Day 7 (8/21/2016)
Would staying in New York be a bad idea? In august I’ll be
an NY resident and school might be the same price as U of O would be. Once I
start working I could see how much money I’m making and see how doable it is.
But then again, do I really want to go to school full time, work part time, and
pay more than $1,000 a month in rent? Or do I want to go to Eugene to go to school
full time, work part time, and pay $600 a month in rent? But then again, with
the wage difference, it might not be such a huge difference in expenses (in ratio).
I think
the reason I want to move back to Oregon right now is because I’m scared. I
don’t really know what I’m scared of though. The people? Not really. The
subway? I’m getting used to it. The being alone? No. The unfamiliarity? Probably.
But even if I moved to Eugene I would still not know about all the places
nearby, I would still have to make new friends, I would again not have a job, I
would again be in Oregon. Emily asked “have you considered staying in New
York?” and my answer was no. My answer was no because I feel as though the only
way for me to save up more money is to live in Oregon again. But how is that a
logical thought? It’s not like people who live in New York are unable to save
any money? There are college students here who have jobs and rent and other
expenses. Student loans don’t have to be paid off all at once. They are paid
off over time and you can pay more when you have more to spend.
The
shitty thing is, I can call my parents all I want. I can cry to them every
night about how confused I am. I can ask them about potential plans and ideas, but they can’t tell me what to do. They can’t tell me what the best option is.
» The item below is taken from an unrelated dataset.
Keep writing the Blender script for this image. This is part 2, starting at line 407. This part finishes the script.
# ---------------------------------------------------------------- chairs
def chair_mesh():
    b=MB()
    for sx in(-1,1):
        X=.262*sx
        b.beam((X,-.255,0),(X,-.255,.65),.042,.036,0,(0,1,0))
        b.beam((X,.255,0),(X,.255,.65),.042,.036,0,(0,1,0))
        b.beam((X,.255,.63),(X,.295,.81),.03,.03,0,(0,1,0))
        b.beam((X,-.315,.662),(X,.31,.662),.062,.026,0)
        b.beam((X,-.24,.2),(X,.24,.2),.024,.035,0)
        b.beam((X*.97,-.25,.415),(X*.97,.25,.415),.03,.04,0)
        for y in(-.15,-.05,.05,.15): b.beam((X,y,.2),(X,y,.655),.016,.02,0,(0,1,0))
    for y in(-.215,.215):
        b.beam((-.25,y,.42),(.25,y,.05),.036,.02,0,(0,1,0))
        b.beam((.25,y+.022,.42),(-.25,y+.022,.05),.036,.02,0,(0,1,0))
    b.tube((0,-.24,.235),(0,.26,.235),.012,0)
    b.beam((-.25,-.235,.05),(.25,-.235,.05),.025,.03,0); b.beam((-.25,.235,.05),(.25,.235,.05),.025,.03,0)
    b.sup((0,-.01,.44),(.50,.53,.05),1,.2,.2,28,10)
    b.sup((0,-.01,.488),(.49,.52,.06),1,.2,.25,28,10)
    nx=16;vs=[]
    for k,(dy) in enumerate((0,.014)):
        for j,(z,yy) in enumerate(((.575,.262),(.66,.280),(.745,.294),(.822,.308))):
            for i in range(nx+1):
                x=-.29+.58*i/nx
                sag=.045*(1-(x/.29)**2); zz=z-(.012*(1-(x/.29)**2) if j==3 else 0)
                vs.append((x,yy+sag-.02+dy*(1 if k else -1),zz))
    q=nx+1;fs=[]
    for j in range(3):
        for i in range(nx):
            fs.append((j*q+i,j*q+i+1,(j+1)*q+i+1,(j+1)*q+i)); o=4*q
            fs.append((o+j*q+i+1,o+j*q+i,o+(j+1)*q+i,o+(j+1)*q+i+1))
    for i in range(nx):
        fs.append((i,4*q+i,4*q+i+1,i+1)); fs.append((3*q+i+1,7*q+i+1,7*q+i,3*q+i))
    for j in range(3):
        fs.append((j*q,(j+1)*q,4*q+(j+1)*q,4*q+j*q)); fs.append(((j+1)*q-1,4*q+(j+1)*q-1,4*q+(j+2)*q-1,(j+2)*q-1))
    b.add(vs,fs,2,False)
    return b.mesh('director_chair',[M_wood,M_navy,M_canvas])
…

I can barely do that. They will support me whether I decide to move back to
Oregon in June, whether I decide to stay for a year of college, or the last 3 I
have to complete. They’ll support me if I want to move to California or
Switzerland or Alaska or Brazil. They’ll support me no matter what. But in the
end. I’m the one who has to make my final decision.
Pops
told me I need to relax, slow down, and take things one day at a time for right
now. Which is true. Easy? No. I always get a spark of an idea and turn it into
C4. But he’s right. I should let my ideas spark and wait for them to either
fizzle out or catch fire.
No
matter how hard I try, the thoughts of other people’s opinion always plague my
mind. I don’t want my dad to think I’ve failed if I don’t stay in New York
forever and I don’t want mom and pops to think I’ve failed if I don’t move back
to Oregon. However, at the end of the day it’s me. It’s me alone with my
thoughts and my decisions and my consequences. What do I want? At this point
I’m not sure. But I have an idea of where I hope to go.
I've been looking into colleges and universities here in New York. Looking into them really excites me. Being able to see that these places are legitimate options for me. Staying in for the last two days has made this apartment feel more like home. Plus the fact that my sister sent me a comforter and pillow set that I love. As I spend more time working in my room, socializing in the living area, cooking in the kitchen, and walking the stairs, it all becomes more familiar.
I've applied to roughly 25 jobs from teller positions, sales, data entry, news rooms, airline internships, writing... pretty much anything that I'm even remotely qualified for. I also went to the other side of our neighborhood to go get pizza as Emily stayed home and made cookies. First of all: the pizza here is phenomenal. The crust is the perfect thickness, crunchy on the bottom, soft in the middle, and cheesy on top. I've lived here for 7 nights and I've had pizza for dinner 3 of those nights. But it's okay because I walk everywhere and pizza is a vegetable according to public school nutritional guidelines.
Once I get a job I'll be able to join a gym. Once school starts I'll have a lot of consistency -- work, school, workout. I'm excited to have a routine in my new home. I'm excited to get comfortable with new things. To change the scary into trivial. I don't have huge aspirations right now and that's okay. I'm only 18 and haven't even started college yet. My goal for the next month or two is just to get my feet on the ground. Funny how a 6 hours flight can keep your head in the clouds for weeks.